Thanks for bringing this to the table!  :headbang:
 
I've heard about this before, and I have actually been meaning to apply it to my LP.  I've been putting it off though because the wiring in that guitar is insane, and I'm not looking forward to getting in there and trying to work with it because there are so many wires in that cavity. 
 
The late 50's Strats and Teles had the, "Phonebook caps," that were 0.1 uF.  The Luxe company makes reproductions, but they are quite pricey.  I am not sure of the exact history, but apparently the original source of caps dried up and they moved to these for a while.  But still, the cap values have floated around.
Patrick

 
Patrick from Davis said:
The late 50's Strats and Teles had the, "Phonebook caps," that were 0.1 uF.  The Luxe company makes reproductions, but they are quite pricey.

Whatever man, don't pay zillions of dollars for boutique capacitors.  If you spent more than a dollar per capacitor you got ripped off.  Orange drops are fine for guitars, and any modern capacitor will outlast a vintage reproduction by decades.
 
tfarny said:
Also interesting for the "Leo did X, so..." crowd, apparently he started with .1 caps and moved to .047, then started using .022 in a lot of guitars, he used .047 with his humbucker guitars, etc. etc. He didn't really follow the "rule" .047 = singles, .022 = buckers.

Leo - being a radioman, and also knowing what he was doing - set the value to match the inductive reactance of his pickups, with the exception being the .1 on the first tele's which were a "cut it all, except the fundamental" sort of cap.  The rule didn't come out till way way later.
 
dbw said:
Patrick from Davis said:
The late 50's Strats and Teles had the, "Phonebook caps," that were 0.1 uF.  The Luxe company makes reproductions, but they are quite pricey.

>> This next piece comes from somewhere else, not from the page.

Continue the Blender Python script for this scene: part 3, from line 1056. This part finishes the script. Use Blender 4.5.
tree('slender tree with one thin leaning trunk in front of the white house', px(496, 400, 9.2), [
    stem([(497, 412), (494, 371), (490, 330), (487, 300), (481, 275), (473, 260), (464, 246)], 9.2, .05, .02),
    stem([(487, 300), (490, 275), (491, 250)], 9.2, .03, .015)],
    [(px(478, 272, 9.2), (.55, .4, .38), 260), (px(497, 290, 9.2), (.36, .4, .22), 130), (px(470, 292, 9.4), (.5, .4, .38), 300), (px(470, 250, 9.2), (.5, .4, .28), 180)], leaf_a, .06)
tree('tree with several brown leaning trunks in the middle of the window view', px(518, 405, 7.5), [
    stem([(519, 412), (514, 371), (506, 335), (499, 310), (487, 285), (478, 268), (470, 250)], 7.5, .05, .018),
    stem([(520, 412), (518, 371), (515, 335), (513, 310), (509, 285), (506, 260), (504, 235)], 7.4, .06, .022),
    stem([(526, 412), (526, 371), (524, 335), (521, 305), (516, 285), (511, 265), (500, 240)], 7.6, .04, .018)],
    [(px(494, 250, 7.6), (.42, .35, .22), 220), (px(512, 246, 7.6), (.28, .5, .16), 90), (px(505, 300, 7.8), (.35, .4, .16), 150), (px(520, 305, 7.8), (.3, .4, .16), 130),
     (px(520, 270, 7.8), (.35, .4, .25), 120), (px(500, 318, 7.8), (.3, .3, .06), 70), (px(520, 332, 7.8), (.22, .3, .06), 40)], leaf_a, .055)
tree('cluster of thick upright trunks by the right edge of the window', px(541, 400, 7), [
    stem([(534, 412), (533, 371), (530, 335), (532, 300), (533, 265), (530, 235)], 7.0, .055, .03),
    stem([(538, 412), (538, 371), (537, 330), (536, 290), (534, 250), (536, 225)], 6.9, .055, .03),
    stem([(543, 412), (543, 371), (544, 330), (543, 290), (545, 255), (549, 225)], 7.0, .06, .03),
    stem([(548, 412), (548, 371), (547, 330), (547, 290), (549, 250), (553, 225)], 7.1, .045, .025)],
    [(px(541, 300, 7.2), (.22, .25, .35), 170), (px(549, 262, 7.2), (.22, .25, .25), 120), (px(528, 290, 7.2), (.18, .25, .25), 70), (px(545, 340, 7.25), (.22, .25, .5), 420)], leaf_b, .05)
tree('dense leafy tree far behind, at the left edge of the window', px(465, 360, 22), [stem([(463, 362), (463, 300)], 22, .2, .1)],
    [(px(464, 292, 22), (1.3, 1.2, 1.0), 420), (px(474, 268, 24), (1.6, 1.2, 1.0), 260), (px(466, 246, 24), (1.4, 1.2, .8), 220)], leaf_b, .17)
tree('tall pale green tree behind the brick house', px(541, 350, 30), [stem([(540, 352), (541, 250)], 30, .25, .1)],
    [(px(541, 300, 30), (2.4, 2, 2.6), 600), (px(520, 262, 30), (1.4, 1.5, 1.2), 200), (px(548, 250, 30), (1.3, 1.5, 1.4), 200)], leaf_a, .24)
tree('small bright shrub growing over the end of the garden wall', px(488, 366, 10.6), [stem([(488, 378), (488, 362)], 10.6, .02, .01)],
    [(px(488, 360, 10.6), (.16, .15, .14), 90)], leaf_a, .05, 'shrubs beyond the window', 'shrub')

Whatever man, don't pay zillions of dollars for boutique capacitors.  If you spent more than a dollar per capacitor you got ripped off.  Orange drops are fine for guitars, and any modern capacitor will outlast a vintage reproduction by decades.

Well, I have heard the difference between ceramics and polyester foil caps and it is very noticeable.  I have not heard the oil caps to see if they have any great effect, but caps seem to have a character all of their own.  Tonar has a stash of vintage ceramics, and I am guessing that they have a character that is different as well.  The other thing is how close a reproduction do you want?  For some that is part of the fun of building one of these things.  But, I will agree, get a metallized foil cap and that will give you the best bang for your buck.
Patrick

 
try mylar.... I was always pleased with the tone of my Guild, so took the cover off to find plain ol mylar on 500k pots
 
I can hear the difference at "10"... .022uF cap  - the treble and/or hi-mids sound *slightly* muffled ***compared*** to the .01uF cap, which sounds more "wide open" in the upper frequencies.